Tuesday, December 16, 2014

Window on Eurasia: When a Future Pope Led a Future Belarusian President to Break with Soviet Communism


Paul Goble

 

            Staunton, December 16 – Yesterday, Stanislau Shushkevich, the former Belarusian president who promoted democracy in his own country and the dissolution of the USSR, marked his 80th birthday with a major interview in which he says that Karol Vojtyla, before the latter became pope, showed him why communism had to be rejected and the Soviet empire destroyed.

 

            Shushkevich says that he “grew up a Soviet man even though his father had been exiled to Siberia” but that as a result of his experiences, he gradually came to understand “what the Soviet system was” and why it had to be dismantled if Belarusians and all the other peoples of “the evil empire” were to be free (charter97.org/ru/news/2014/12/15/130762/).

 

            The former Belarusian leader said he came to a full and final understanding of this in 1974 when he was at the Jagellonian University in Cracow and heard four homilies delivered by the Polish priest. “This man explained everything to me,” Shushkevich says, even though the Belarusian said he feared the police would come and arrest Wojtyla for his “anti-Soviet” words.

 

            The Polish priest’s words never left him and ultimately gave him the courage to speak out.

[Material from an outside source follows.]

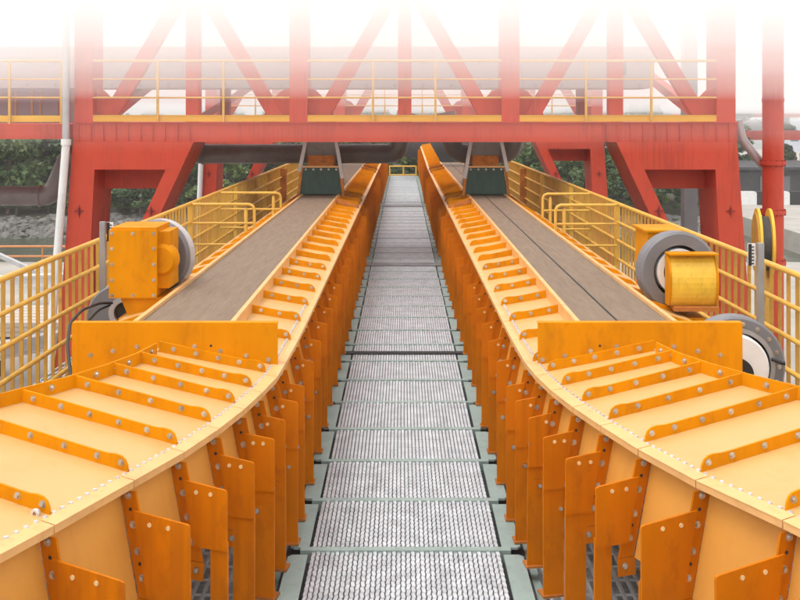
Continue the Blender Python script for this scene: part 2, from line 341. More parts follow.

Four years later, Wojtyla became Pope John Paul II, and a decade after that, Shushkevich became the first elected president of Belarus and then the co-signer of the Beloveshchaya agreement that ended the USSR, his “most important achievement,” he says.

 

            Reflecting on his past, Shushkevich says his greatest regret is that he did not protest as much as he should have against the shameful aspects of the Soviet system. “The worst thing I did was to be silent” because “I lacked the courage to be a dissident” and to speak out “like Sergey Kovalyev and Valeriya Novodvorskaya.”

 

            But the Belarusian leader adds that he is happy when he is “correctly understood” and when “there is no suspicion that he “says one thing and does another,” when he has been able to help someone even in a minor way, and because of the more open and democratic way he ran his nuclear physics laboratory at the university, a way that he imported from Poland as well.

 

            Shushkevich says that he got into politics by accident having promised friends that he wouldn’t withdraw his name for one election or another in Gorbachev’s time. He had been quite content with his work as a nuclear physicist, although that informed his commitment to getting rid of nuclear weapons from Belarusian territory later.

 

            The former Belarusian president also gave his assessments of three key leaders with whom he has interacted. First of all, he says that he “is a Yeltsin man,” respects his memory “for one very simple reason.”  Despite his mistakes on Chechnya, the Russian president “was not hypocritical and was a true democrat and fighter for human rights.” Moreover, “compared with Soviet politicians, he was a very intelligent man.”

 

            As far as Mikhail Gorbachev is concerned, Shushkevich says he first “deified him” but then was terribly disappointed when the Soviet leader tried to hide the Chernobyl nuclear accident and its consequences for the peoples of Ukraine, Belarus and Russia.  Gorbachev deserves a memorial for allowing Germany to be reunited, but he did many terrible things.

 

            And concerning the current Belarusian president Alyaksandr Lukashenka, Shushevich said that he “didn’t disappoint” him because he “never considered him an orderly and intelligent man” given his proclivity to lie, his low level of culture, and his fundamental ignorance of the way the world is.

 

            Lukashenka has blood on his hands, is clever but not intelligent, and not surprisingly has adapted well to the situation that now exists in Belarus and Russia as well, Shushkevich says. As for the future, the former Belarusian leader says that he “wants to see Belarus as a free European country.